System Rollback on ext4 Using rsync and Hardlinks: A Practical Implementation
Standard Linux installations on ext4 lack built-in snapshot support, making quick rollbacks to previous states challenging. Backup tools like borg or restic focus on long-term data storage rather than local rollback. Restoring from a full backup takes hours and involves processing large volumes, which is inefficient for fixing local configuration errors or post-update issues.
The solution minimizes dependencies: no need to change the file system, use LVM, or adopt specialized FS like Btrfs/ZFS. The approach relies on rsync with hardlink support for deduplication.
How It Works: rsync + Hardlinks
rsync synchronizes directories by copying only changes. The --link-dest option allows referencing a previous snapshot: unchanged files are reused via hardlinks, minimizing storage usage. A hardlink is an additional name for the same inode, ensuring zero overhead for unchanged data.
Basic command to create a snapshot:
rsync -aHAX --numeric-ids --delete --link-dest="$PREV" "$SRC" "$DEST_TMP/"
-a: Archive mode (recursive, preserves permissions, timestamps).-H: Preserves hardlinks.-A: Preserves ACLs.-X: Preserves extended attributes.--numeric-ids: Uses numeric UID/GID.--delete: Removes extra files in the target directory.

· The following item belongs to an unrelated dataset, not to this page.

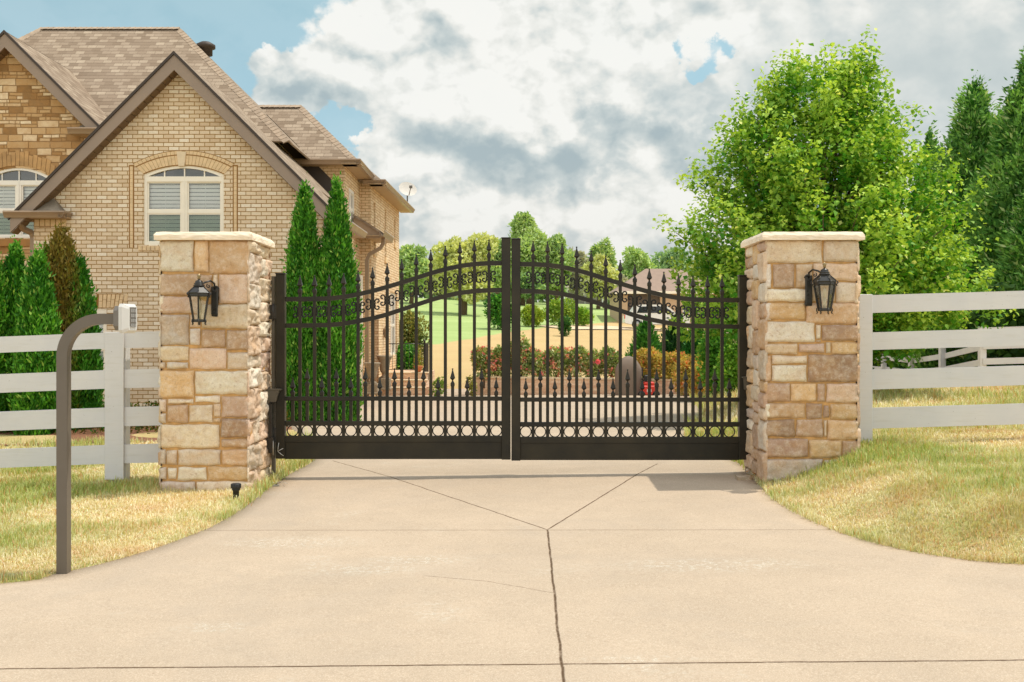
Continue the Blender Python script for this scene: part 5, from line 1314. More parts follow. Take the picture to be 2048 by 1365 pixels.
def urn(px, pyt, pyb, Y, label):
    X = X_(px, Y); zb = Z_(pyb, Y); H = Z_(pyt, Y)-zb; r = empty('garden_urn', (X, Y, zb)); tag(r, label, 'urn', 'stone urns by the side entry')
    MB().bbox(-.17, .17, -.17, .17, 0, H*.34, .015).bbox(-.20, .20, -.20, .20, H*.0, H*.07, .015).build('plinth', M_URN, r)
    MB().lathe([(.13, H*.34), (.14, H*.37), (.07, H*.41), (.055, H*.47), (.10, H*.50), (.13, H*.56), (.15, H*.70), (.17, H*.86), (.22, H*.94), (.23, H*.98), (.20, H*1.0), (.17, H*.95)], sides=20).build('bowl', M_URN, r)
urn(744, 725, 789, 29.2, 'front stone urn on a plinth beside the house corner')
urn(769, 711, 780, 31.0, 'taller waisted stone urn just before the brick steps')

# ------------------------------------------------------------------ planter wall, grill, machine, rocks
pw = empty('planter_wall', (2.0, 31, -.35)); tag(pw, 'low tan brick planter wall across the back of the court', 'planter wall')
pts = [(X_(948, 31.4), 32.6), (X_(949, 31.2), 31.4), (X_(1000, 31), 31.1), (X_(1100, 31), 30.9), (X_(1200, 31), 30.8), (X_(1290, 30.6), 30.6), (X_(1350, 30.2), 30.2), (X_(1420, 29.5), 29.6)]
wl = MB(); cp = MB(); L = 0
for i in range(len(pts)-1):
    a, b = Vector(pts[i]), Vector(pts[i+1]); n = Vector((-(b-a).y, (b-a).x)).normalized()*.22
    za, zb_ = -.5, .165-.012*i*1.0
    q = [a, b, b+n, a+n]; wl.add([Vector((v.x-2.0, v.y-31, z+.35)) for z in (za, zb_) for v in q], [(0, 1, 5, 4), (1, 2, 6, 5), (2, 3, 7, 6), (3, 0, 4, 7), (4, 5, 6, 7)])
    n2 = n.normalized(); q = [a-n2*.03, b-n2*.03, b+n*1.1, a+n*1.1]; cp.add([Vector((v.x-2.0, v.y-31, z+.35)) for z in (zb_+.002, zb_+.05) for v in q], [(0, 1, 5, 4), (1, 2, 6, 5), (2, 3, 7, 6), (3, 0, 4, 7), (4, 5, 6, 7), (3, 2, 1, 0)])
wl.build('brick_face', M_BRICK_R, pw, uv=True); cp.build('coping', M_KEY, pw, uv=True)
def grill():
    Y = 30.0; x = X_(1257, Y); g = Z_(796, Y); r = empty('covered_grill', (x, Y, g)); tag(r, 'barbecue grill under a taupe cloth cover at the planter wall', 'grill')
    secs = [(0.05, .35, .27, 0), (.35, .36, .28, 0), (.72, .36, .28, 0), (.80, .355, .27, 0), (.92, .30, .25, .0), (1.05, .21, .19, 0), (1.13, .12, .12, 0), (1.16, .03, .04, 0)]
    V = []; n = 28; f = []
    for j, (z, a, b, _) in enumerate(secs):
        for k in range(n):
            t = 2*PI*k/n; c, s_ = math.cos(t), math.sin(t); e = .45
            fold = 1+.035*math.sin(t*7+j*.6)*(1 if z < .8 else .3)
            V.append((math.copysign(abs(c)**e, c)*a*fold, math.copysign(abs(s_)**e, s_)*b*fold, z))
    for j in range(len(secs)-1):
        for k in range(n): f.append((j*n+k, j*n+(k+1) % n, (j+1)*n+(k+1) % n, (j+1)*n+k))
    f.append(tuple((len(secs)-1)*n+k for k in range(n)))
    MB().add(V, f, True).build('cover', M_GRILLCOV, r)
    m = MB()
    for a, b in ((-.3, -.2), (.3, -.2), (-.3, .2), (.3, .2)): m.tube([(a, b-.02, .04), (a, b+.02, .04)], .045, 12)
    m.build('caster', M_BLACK, r)
grill()
def washer():
    Y = 29.6; x = X_(1297, Y); g = Z_(796, Y); r = empty('pressure_washer', (x, Y, g)); tag(r, 'red wheeled machine with black handle beside the covered grill', 'power tool')
    MB().bbox(-.20, .22, -.16, .16, .08, .34, .03).bbox(-.13, .15, -.12, .12, .34, .44, .03).build('red_body', M_RED, r)
    MB().bbox(-.06, .06, -.165, -.15, .16, .25, .004).build('badge', M_WHITE, r)
    MB().tube([(-.12, .1, .3), (-.15, .2, .80), (.08, .2, .80), (.08, .1, .3)], .018, 6).build('handle', M_BLACK, r)
    MB().bbox(-.12, .02, -.10, .10, .44, .62, .02).build('engine', M_BLACK, r)
    for sx in (-.21, .19): MB().tube([(sx, -.19, .10), (sx, -.14, .10)], .10, 16).build('wheel', M_TIRE, r)
washer()
def boulder(x, y, sx, sy, sz, label, col):
    g = float(zground(np.array([x]), np.array([y]))[0]); bm = bmesh.new(); bmesh.ops.create_icosphere(bm, subdivisions=4, radius=1)
    for v in bm.verts:
        p = v.co.copy(); k = 1+.28*mnoise.noise(tuple(p*1.4+Vector((x, y, 0))))+.07*mnoise.noise(tuple(p*5)); v.co = Vector((p.x*sx*k, p.y*sy*k, p.z*sz*k+sz*.4))
    me = bpy.data.meshes.new('boulder'); bm.to_mesh(me); bm.free(); me.materials.append(M_STONE)
    ca = me.color_attributes.new(name='Col', type='FLOAT_COLOR', domain='POINT'); ca.data.foreach_set('color', np.tile(np.array([*col, 1], dtype=np.float32), len(me.vertices)))
    o = bpy.data.objects.new('boulder', me); COL.objects.link(o); o.location = (x, y, g); tag(o, label, 'rock')
boulder(X_(1474, 24), 24.0, .28, .22, .26, 'pale grey boulder at the right end of the shrub bed', (.46, .44, .38))

# ------------------------------------------------------------------ far buildings and car
def gz_(x, y): return float(zground(np.array([x]), np.array([y]))[0])
def far_house():
    Y = 86.0; x0, x1 = X_(1240, Y), X_(1440, Y); g = Z_(643, Y)-.3; r = empty('far_house', ((x0+x1)/2, Y, g)); tag(r, 'distant tan house with a broad hipped brown roof beyond the lawn', 'house')
    w = (x1-x0)/2; he = Z_(583, Y)-g; hr = Z_(531, Y)-g; D = 9.0
    wl = MB(); holes = [[(-w+.6, .3), (-w+3.2, .3), (-w+3.2, 2.6), (-w+.6, 2.6)]]
    wall_holes(wl, [(-w, -2), (w, -2), (w, he), (-w, he)], holes, lambda a, b: Vector((a, 0, b)), Vector((0, 1, 0)), .3)
    wl.poly([(-w, D, -2), (-w, 0, -2), (-w, 0, he), (-w, D, he)]); wl.poly([(w, 0, -2), (w, D, -2), (w, D, he), (w, 0, he)]); wl.poly([(w, D, -2), (-w, D, -2), (-w, D, he), (w, D, he)])
    wl.build('wall', M_TANWALL, r)
    o = .45; rf = MB(); A = (-w-o, -o, he); B = (w+o, -o, he); Cc = (w+o, D+o, he); Dd = (-w-o, D+o, he); R1 = (-w+2.6, D/2, hr); R2 = (w-2.6, D/2, hr)
    for p in ([A, B, R2, R1], [B, Cc, R2], [Cc, Dd, R1, R2], [Dd, A, R1]): rf.slab(p, .15)
    rf.build('roof', M_DARKROOF, r)
    MB().bbox(-w-o, w+o, -o-.08, -o, he-.22, he-.02, .01).build('fascia', M_VINYL, r)
    MB().bbox(-w+.6, -w+3.2, .25, .3, .3, 2.6, .01).build('garage_door', simple('dark_garage', S(96, 84, 74), .7), r)
    win = MB().bbox(1.0, 2.4, -.05, .03, .9, 2.3, .02).build('window', M_WHITE, r); MB().bbox(1.08, 2.32, -.06, -.051, .98, 2.22, .002).build('pane', simple('far_pane', S(60, 70, 76), .1), win)
far_house()
def barn():
    Y = 140.0; x0, x1 = X_(1120, Y), X_(1215, Y); g = gz_((x0+x1)/2, Y)-.2; r = empty('white_outbuilding', ((x0+x1)/2, Y, g)); tag(r, 'pale low outbuilding among the trees left of the far house', 'outbuilding')
    w = (x1-x0)/2; he = 2.4
    MB().box(-w, w, 0, 6, -1, he).build('wall', M_WHITE, r)
    rf = MB().slab([(-w-.4, -.5, he), (w+.4, -.5, he), (w+.4, 3, he+1.7), (-w-.4, 3, he+1.7)], .15).slab([(-w-.4, 6.5, he), (w+.4, 6.5, he), (w+.4, 3, he+1.7), (-w-.4, 3, he+1.7)], .15); rf.build('roof', simple('pale_roof', S(206, 190, 186), .8), r)
    for a in (-w+1, 0.2): MB().bbox(a, a+2.2, -.06, .02, 0, 2.0, .02).build('door', M_KEYGREY, r)
barn()
def far_car():
    Y = 77.5; x0 = X_(1247, Y); g = gz_(x0+2.2, Y)+.10; r = empty('parked_car', (x0+2.3, Y, g)); tag(r, 'white car parked on the lane in front of the far house', 'car')
    L = 2.3
    side = [(-L, .45), (-L+.05, .95), (-L+.35, 1.05), (-L+.75, 1.62), (-L+1.2, 1.72), (.6, 1.70), (1.35, 1.10), (2.1, .98), (L, .80), (L, .40), (1.85, .32), (-1.9, .32)]
    MB().prism(side, 'y', -.88, .88).build('body', simple('white_car_paint', S(225, 226, 224), .25, var=.02), r)
    wd = MB(); wd.prism([(-L+.85, 1.12), (-L+1.05, 1.56), (-.6, 1.58), (-.6, 1.12)], 'y', -.90, -.885).prism([(-.5, 1.12), (-.5, 1.58), (.55, 1.56), (1.15, 1.12)], 'y', -.90, -.885); wd.build('side_window', simple('car_glass', S(40, 46, 50), .08), r)
    for x in (-1.45, 1.45):
        w = MB().tube([(x, -.92, .33), (x, -.68, .33)], .34, 20).build('wheel', M_TIRE, r); MB().tube([(x, -.94, .33), (x, -.90, .33)], .20, 16).build('rim', M_STEEL, w)
    MB().bbox(-L-.02, -L+.05, -.85, -.6, .7, .98, .02).build('tail_light', M_RED, r)
    MB().bbox(L-.1, L+.02, -.85, -.55, .6, .78, .02).build('headlight', M_WHITE, r)
far_car()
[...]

This brings the current state to a snapshot, copying only the delta.
Snapshot Storage Structure
Snapshots are stored in .infra_snapshots/ as regular directories with timestamps:
.infra_snapshots/
├── system/
│ ├── 2026-03-01_00-30-00/
│ ├── 2026-03-02_00-30-00/
│ └── LATEST -> 2026-03-02_00-30-00/
├── docker/
│ ├── 2026-03-01_23-30-00/
│ └── LATEST -> 2026-03-01_23-30-00/
The LATEST symlink points to the most recent snapshot for automation. Separating system and docker isolates system files from container data: Docker volumes are excluded to avoid issues with mutable data.
Creation process:
- Create a temporary directory
.tmp-YYYY-MM-DD_HH-MM-SS. - Run rsync into it.
- Rename atomically:
mv -T "$TMP_DEST" "$FINAL_DEST". - Update
LATEST:ln -sfn "$FINAL_DEST" "$LATEST_LINK".
This ensures atomicity: the snapshot is either complete or absent.
Restoring State
Rollback involves reverse synchronization with a dry-run for preview:
rsync -aHAX --numeric-ids --delete --dry-run "$SNAP/" "/"

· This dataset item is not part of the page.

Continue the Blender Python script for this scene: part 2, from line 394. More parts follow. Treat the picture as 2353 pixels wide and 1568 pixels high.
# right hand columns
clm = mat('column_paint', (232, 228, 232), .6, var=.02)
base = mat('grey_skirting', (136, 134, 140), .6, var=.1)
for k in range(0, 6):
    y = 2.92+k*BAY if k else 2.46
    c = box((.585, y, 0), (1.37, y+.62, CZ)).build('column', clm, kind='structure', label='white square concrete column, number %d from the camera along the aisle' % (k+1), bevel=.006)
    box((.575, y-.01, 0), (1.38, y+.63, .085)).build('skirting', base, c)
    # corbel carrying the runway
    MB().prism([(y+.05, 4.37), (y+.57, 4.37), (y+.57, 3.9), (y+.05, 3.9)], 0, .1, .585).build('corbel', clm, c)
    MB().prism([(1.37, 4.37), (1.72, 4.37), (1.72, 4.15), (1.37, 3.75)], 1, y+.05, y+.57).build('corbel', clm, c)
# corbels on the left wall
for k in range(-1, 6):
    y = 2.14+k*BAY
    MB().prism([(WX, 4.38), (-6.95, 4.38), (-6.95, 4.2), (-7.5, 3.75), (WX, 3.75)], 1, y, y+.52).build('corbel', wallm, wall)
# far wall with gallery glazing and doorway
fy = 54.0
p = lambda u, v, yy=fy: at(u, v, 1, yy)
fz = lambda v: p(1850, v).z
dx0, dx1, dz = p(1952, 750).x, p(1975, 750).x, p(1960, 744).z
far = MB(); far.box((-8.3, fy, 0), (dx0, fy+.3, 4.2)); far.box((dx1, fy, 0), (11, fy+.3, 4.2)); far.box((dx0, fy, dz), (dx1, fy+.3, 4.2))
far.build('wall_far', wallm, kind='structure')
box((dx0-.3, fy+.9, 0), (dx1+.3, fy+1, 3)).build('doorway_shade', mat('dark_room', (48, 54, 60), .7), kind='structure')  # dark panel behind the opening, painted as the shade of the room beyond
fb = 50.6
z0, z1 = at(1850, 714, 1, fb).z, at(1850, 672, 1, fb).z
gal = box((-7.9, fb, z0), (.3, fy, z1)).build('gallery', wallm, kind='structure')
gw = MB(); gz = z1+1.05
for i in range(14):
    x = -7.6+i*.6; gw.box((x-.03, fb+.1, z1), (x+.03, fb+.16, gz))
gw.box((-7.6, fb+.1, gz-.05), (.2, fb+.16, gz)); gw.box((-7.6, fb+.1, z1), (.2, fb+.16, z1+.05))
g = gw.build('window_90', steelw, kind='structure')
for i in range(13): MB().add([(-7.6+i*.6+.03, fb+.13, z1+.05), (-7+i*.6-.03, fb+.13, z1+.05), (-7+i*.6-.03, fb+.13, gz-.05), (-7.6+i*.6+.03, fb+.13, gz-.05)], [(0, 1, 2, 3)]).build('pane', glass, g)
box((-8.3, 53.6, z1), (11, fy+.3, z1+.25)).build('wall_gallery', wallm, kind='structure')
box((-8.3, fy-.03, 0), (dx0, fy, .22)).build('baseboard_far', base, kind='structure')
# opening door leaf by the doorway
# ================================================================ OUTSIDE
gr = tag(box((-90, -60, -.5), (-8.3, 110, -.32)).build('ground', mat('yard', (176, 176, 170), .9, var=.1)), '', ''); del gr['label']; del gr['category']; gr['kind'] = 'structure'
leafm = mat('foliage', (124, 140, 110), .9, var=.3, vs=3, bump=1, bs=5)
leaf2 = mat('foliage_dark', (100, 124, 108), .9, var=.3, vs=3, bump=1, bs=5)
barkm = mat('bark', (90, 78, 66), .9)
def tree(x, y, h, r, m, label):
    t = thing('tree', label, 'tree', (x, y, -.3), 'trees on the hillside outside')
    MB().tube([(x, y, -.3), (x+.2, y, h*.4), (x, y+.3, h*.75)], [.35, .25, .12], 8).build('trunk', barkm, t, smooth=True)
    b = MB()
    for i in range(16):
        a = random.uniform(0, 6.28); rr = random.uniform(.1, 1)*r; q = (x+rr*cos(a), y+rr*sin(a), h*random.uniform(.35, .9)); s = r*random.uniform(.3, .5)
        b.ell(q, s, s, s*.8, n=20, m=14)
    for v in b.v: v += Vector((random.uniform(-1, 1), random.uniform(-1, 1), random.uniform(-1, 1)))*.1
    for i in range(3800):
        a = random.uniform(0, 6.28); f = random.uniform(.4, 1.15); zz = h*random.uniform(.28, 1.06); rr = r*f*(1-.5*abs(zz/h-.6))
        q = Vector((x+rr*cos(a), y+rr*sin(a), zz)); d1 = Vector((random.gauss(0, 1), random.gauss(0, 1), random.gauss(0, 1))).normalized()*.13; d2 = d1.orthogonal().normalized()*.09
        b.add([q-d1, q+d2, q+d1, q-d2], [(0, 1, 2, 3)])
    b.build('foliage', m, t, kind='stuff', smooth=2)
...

After verification, remove --dry-run to apply. rsync will bring the root system to the snapshot state, deleting new files and restoring old ones via hardlinks.
For Docker: similarly, but only on container directories, excluding volumes.
Limitations of the Approach
- Lack of System Atomicity: rsync reads files sequentially; the system may change during creation. Snapshots are file-consistent but not instantaneous.
- Mutable Data: Logs, databases, and temp files can be in an intermediate state. Exclude them from rsync using
--exclude. - Disk Space: New file versions occupy space; periodically clean up old snapshots.
- Not for High-Load Production: Suitable for servers/desktops with low activity during snapshot creation.
| Scenario | Creation Time (approx.) | Disk Usage |
|----------|---------------------------|---------------|
| Daily system | 2-5 min | 100-500 MB |
| Docker after updates | 1-3 min | 50-200 MB |
Automation
Integrate into cron for daily snapshots:
- 00:30: system.
- 23:30: docker.
The script should log rsync output, check exit codes, and notify on errors.
Key Points:
- rsync with
--link-destemulates snapshots on ext4 without changing the FS. - Hardlinks provide deduplication: unchanged files are not duplicated.
- Atomicity via tmp-directories prevents partial snapshots.
- Separating system/docker improves rollback accuracy.
- Dry-run is essential before restore for safety.
The approach is transparent, uses only standard Linux utilities, and scales to any ext4 system.